Così Sarajevo attende papa Bergoglio, dopo una guerra che è terminata meno di 20 anni fa. L’auspicio è che la visita porti tanti frutti sia per la chiesa locale che per la comunità laica. Il processo di pace è già iniziato, ha bisogno ora di una spinta ulteriore, quella che può dare solo papa Francesco. Una visita breve, di un solo giorno. Dopo l’incontro con le autorità, la santa messa nello stadio Koševo. E subito dopo il pranzo con i vescovi della Bosnia ed Erzegovina nella Nunziatura apostolica; nel pomeriggio spazio all’incontro con sacerdoti, religiose, religiosi e seminaristi in cattedrale, per poi proseguire con l’incontro ecumenico e interreligioso nel centro internazionale studentesco francescano.
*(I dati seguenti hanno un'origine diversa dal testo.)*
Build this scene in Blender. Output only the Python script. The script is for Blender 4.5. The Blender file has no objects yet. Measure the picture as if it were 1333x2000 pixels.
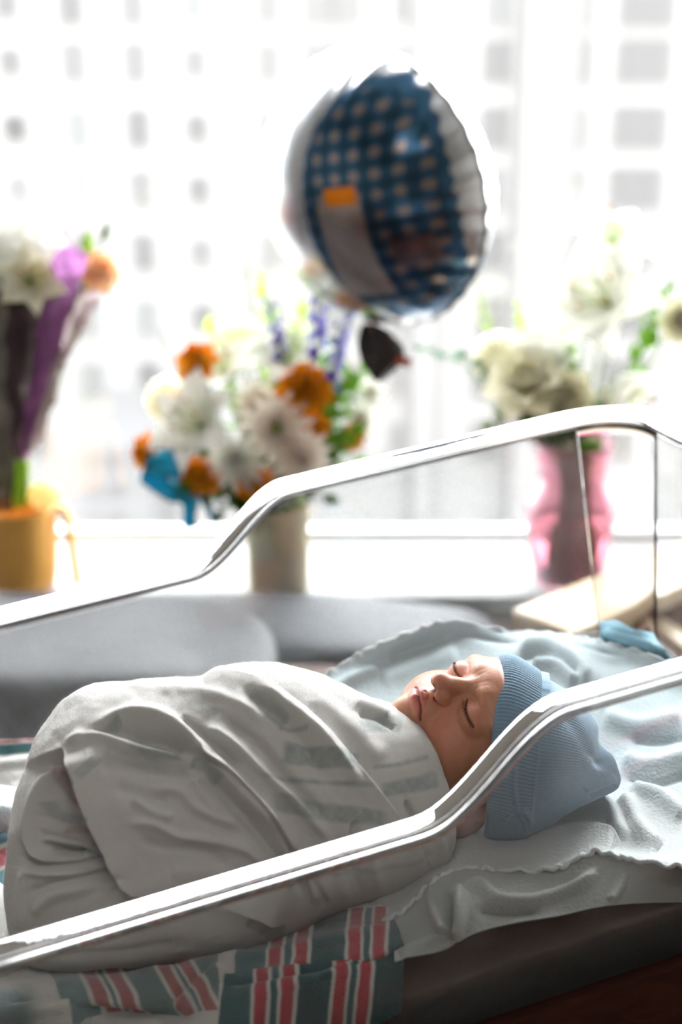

La visita a Sarajevo del 6 giugno è l’undicesimo viaggio di papa Francesco, in due anni di pontificato, il terzo quest’anno, dopo lo Sri Lanka e le Filippine nel gennaio scorso e Napoli.
E nei prossimi mesi? Il papa andrà a Torino il 21 giugno, in occasione dell’ostensione della Sindone e negli Stati Uniti per l’ottavo Incontro mondiale delle famiglie, in programma a Philadelphia dal 22 al 27 settembre.
Insomma, papa Francesco non si ferma più. Insegue la pace.